------ Source excerpt ------
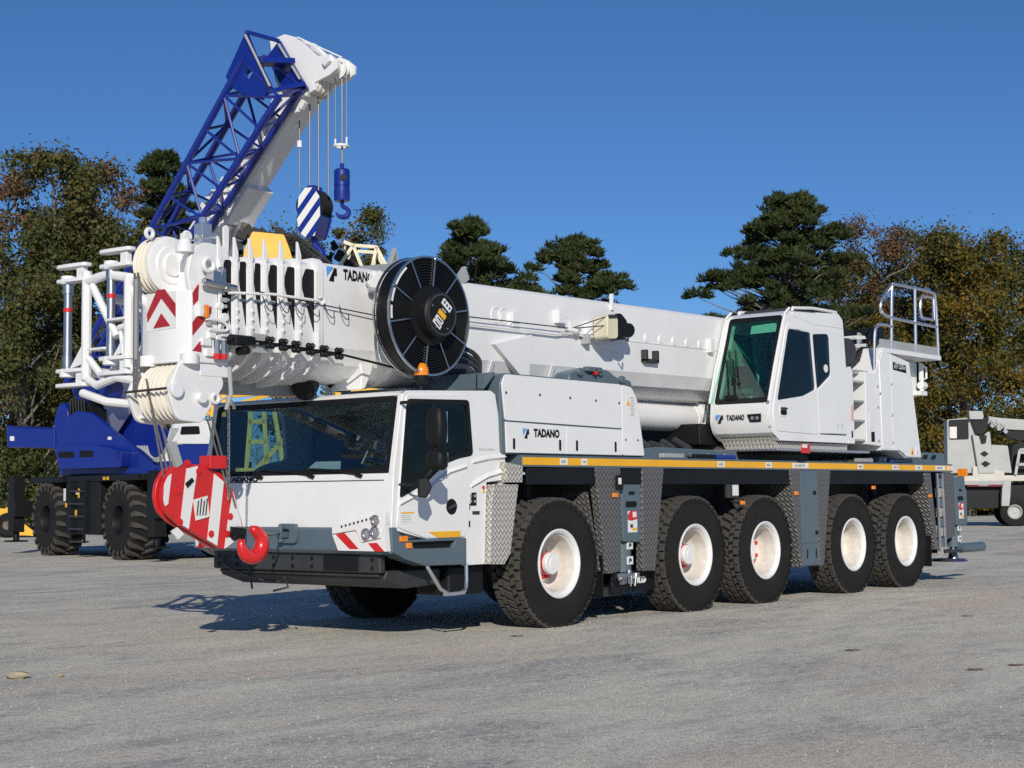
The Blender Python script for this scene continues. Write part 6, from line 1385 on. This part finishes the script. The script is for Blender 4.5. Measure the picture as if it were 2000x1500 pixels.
deciduous(x, y, h, 3.4, 'green and brown oak filling the middle of the left clump', OAK, 8500, .05, .19)
x, y, h = (29.11,41.35,7.47)
deciduous(x, y, h, 2.4, 'low dark tree seen under the raised boom of the blue crane', OAK, 6000, .05, .17)
x, y, h = (47.59,48.91,17.24)
deciduous(x, y, h, 2.3, 'speckled green tree right of the blue striped hook block', OAK, 6500, .2, .18, .9)
x, y, h = (48.07,54.02,17.20)
deciduous(x, y, h, 2.4, 'green tree left of the blue striped hook block behind the yellow machine', OAK, 6500, .2, .18, .9)
x, y, h = (53.49,45.45,16.46)
pine(x, y, h, 4.3, 'left one of the two pines rising above the middle of the white boom', .30, 170, .5)
x, y, h = (57.08,40.96,15.39)
pine(x, y, h, 4.0, 'right one of the two pines rising above the middle of the white boom', .30, 170, .5)
x, y, h = (56.59,44.86,13.25)
pine(x, y, h, 3.0, 'shorter pine filling the gap between the two pines above the boom', .25, 100, .5)
x, y, h = (61.67,30.22,17.07)
va = math.atan2(y + 11.7, x + 13.4)
lf = va + math.pi / 2
pine(x, y, h, 4.4, 'big dark pine with long level branches above the operator cab', .30, 250, .5, [(.74, lf, 4.2), (.745, lf + .2, 4.0), (.61, lf, 4.4), (.605, lf - .3, 4.2), (.62, lf + math.pi, 3.6), (.55, lf + math.pi + .4, 3.6)])
x, y, h = (73.02,32.32,15.55)
deciduous(x, y, h, 3.4, 'olive tree filling the gap right of the big pine', OAK, 9000, .1, .19, 1., .8, 90)
x, y, h = (74.67,31.24,17.62)
deciduous(x, y, h, 4.2, 'open brownish tree between the big pine and the golden tree', RUST, 10000, .25, .19, .9, 1., 90)
x, y, h = (77.63,29.65,17.49)
deciduous(x, y, h, 3.0, 'thin-topped olive tree just left of the golden tree crown', OAK, 6000, .3, .19)
x, y, h = (71.24,24.33,16.08)
deciduous(x, y, h, 4.6, 'broad golden brown tree with leaves down to the ground behind the grey truck crane', GOLD, 22000, .03, .20, .9, .62, 170)
x, y, h = (71.33,28.98,11.73)
deciduous(x, y, h, 3.8, 'lower orange tinted tree behind the handrail of the white crane', GOLD, 12000, .03, .20, .9, .7, 110)
x, y, h = (78.10,23.34,15.79)
deciduous(x, y, h, 3.6, 'olive brown tree cut off by the right edge of the picture', OAK, 12000, .05, .20, 1., .8, 100)
x, y, h = (75.30,34.45,9.64)
deciduous(x, y, h, 3.4, 'low green tree behind the operator cab', OAK, 7000, .03, .20)
# undergrowth: one strip of scrub along the edge of the lot
def scrub(name, pts_, hgt, n, m, depth=2.):
    P = np.array(pts_); t = rng.uniform(0, len(P) - 1.001, n); i = t.astype(int); f = (t - i)[:, None]; C_ = P[i] * (1 - f) + P[i + 1] * f
    C_ = np.concatenate([C_ + rng.normal(size=(n, 2)) * depth * .4, np.zeros((n, 1))], 1)
    hh = hgt * (.55 + .45 * np.sin(t * 9.1) * np.sin(t * 3.7 + 1)); C_[:, 2] = hh * rng.uniform(0, 1, n) ** .8
    o = bpy.data.objects.new(name, quads_mesh(name, leaves(C_, .20), m)); col.objects.link(o); o['kind'] = 'stuff'; return o
scrub('undergrowth', [(27.272,57.170,1.0373)[:2], (33.132,53.354,0.9499)[:2], (39.627,50.824,0.8674)[:2], (45.219,48.441,0.7982)[:2], (51.522,44.675,0.7151)[:2], (58.279,39.322,0.6187)[:2], (69.736,36.271,0.5234)[:2], (76.801,31.435,0.4461)[:2], (77.368,25.208,0.3863)[:2], (79.348,19.907,0.3285)[:2]], 2.6, 22000, OAK)
# bare saplings seen under the boom
x, y, _ = (26.81,32.81,5.43)
sp_ = thing('bare_sapling', 'leafless twiggy sapling seen in the gap below the white boom', 'sapling', (x, y, 0)); b = MB()
for k in range(26):
    a0_ = rng.uniform(-2.2, 2.6); p = np.array([a0_ * .63, -a0_ * .77, rng.uniform(2.5, 4.2)]); limb(b, wig((a0_ * .2, -a0_ * .25, .0), p, 4, .12), .03, .008, 5)
    for j in range(5): e = p * rng.uniform(.7, 1.); limb(b, wig(e, e + rng.normal(size=3) * .6 + np.array([0, 0, .3]), 3, .05), .012, .005, 4)
b.build('branch', BARK, sp_)
# ================================================================ loose stones
def stone(name, loc, s, label, m, group=None, flat=.45):
    b = MB(); bm = bmesh.new(); bmesh.ops.create_icosphere(bm, subdivisions=2, radius=1)
    for v in bm.verts: v.co *= 1 + random.uniform(-.16, .16); v.co = Vector((v.co.x * s[0], v.co.y * s[1], v.co.z * s[2]))
    b.add([v.co[:] for v in bm.verts], [[v.index for v in f.verts] for f in bm.faces]); bm.free()
    o = b.build(name, m, None, ang=30); o.location = loc; return tag(o, label, 'stone', group)
STONE = mat('tan_stone', (.34, .29, .20), .9, var=.3, scale=14, bump=.5)
gx, gy = (-6.164,-0.833)
o = stone('stone', (gx, gy, .03), (.10, .055, .035), 'tan flat stone lying alone on the gravel at the left', STONE); o.rotation_euler[2] = R(-50)
LEAF = mat('dead_leaf', (.22, .13, .085), .9, var=.4, scale=20)
for i, (p, l) in enumerate((((-1.479,-6.631), 'dried reddish leaf, largest at the right edge of the gravel'), ((-0.988,-6.763), 'dried leaf touching the right edge'), ((-0.620,-5.143), 'dark twig-like scrap on the gravel right of centre'), ((-1.133,-1.773), 'dark scrap just below the front tyre'), ((-5.906,-1.026), 'small brown pebble right of the tan stone'), ((3.551,-4.417), 'reddish leaf litter behind the rear wheels'))):
    b = MB(); n = 9
    if i == 4: o = stone('pebble', (p[0], p[1], .015), (.03, .025, .02), l, STONE); continue
    pts_ = [(.07 * math.cos(2 * math.pi * k / n) * (1 + .3 * math.sin(3 * k)), .035 * math.sin(2 * math.pi * k / n) * (1 + .4 * math.cos(2 * k)), .004 + .008 * (k % 2)) for k in range(n)]
    b.add(pts_ + [(0, 0, .012)], [(k, (k + 1) % n, n) for k in range(n)]); o = b.build('dead_leaf', LEAF); o.location = (p[0], p[1], 0); o.rotation_euler[2] = R(-50); tag(o, l, 'leaf')
# pebbles scattered over the near ground, joined
nP = 9000; A_ = rng.uniform(-.36, .36, nP); D_ = 7.2 * (1 + rng.uniform(0, 1, nP) ** 1.4 * 2.0); az_ = .6823 - A_
cx_, cy_ = -13.41 + D_ * np.cos(az_), -11.71 + D_ * np.sin(az_); sz = np.minimum(np.exp(rng.normal(size=nP) * .45) * .0046, .011)
oct_ = np.array([(1, 0, 0), (0, 1, 0), (-1, 0, 0), (0, -1, 0), (0, 0, 1)]); tri = np.array([(0, 1, 4), (1, 2, 4), (2, 3, 4), (3, 0, 4)])
jit = rng.uniform(.6, 1.35, (nP, 5, 3)); VV = oct_[None] * jit * sz[:, None, None] + np.stack([cx_, cy_, np.zeros(nP)], 1)[:, None, :]
V3 = VV[:, tri, :].reshape(-1, 3)
PEB = leaf_mat('pebble_stone', [(0, (.16, .16, .16)), (.4, (.34, .33, .31)), (.8, (.46, .44, .40)), (1, (.60, .58, .54))], .95, 0)
# weld each pebble so that it is one island with one colour
me = bpy.data.meshes.new('gravel'); F_ = (tri[None] + (np.arange(nP) * 5)[:, None, None]).reshape(-1, 3)
me.from_pydata(VV.reshape(-1, 3).tolist(), [], F_.tolist()); me.materials.append(PEB)
o = bpy.data.objects.new('gravel', me); col.objects.link(o); o['kind'] = 'stuff'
------
Your task :: Search the data for "picture". Copy every line that has it.

Answer to this exercise ::
The Blender Python script for this scene continues. Write part 6, from line 1385 on. This part finishes the script. The script is for Blender 4.5. Measure the picture as if it were 2000x1500 pixels.
deciduous(x, y, h, 3.6, 'olive brown tree cut off by the right edge of the picture', OAK, 12000, .05, .20, 1., .8, 100)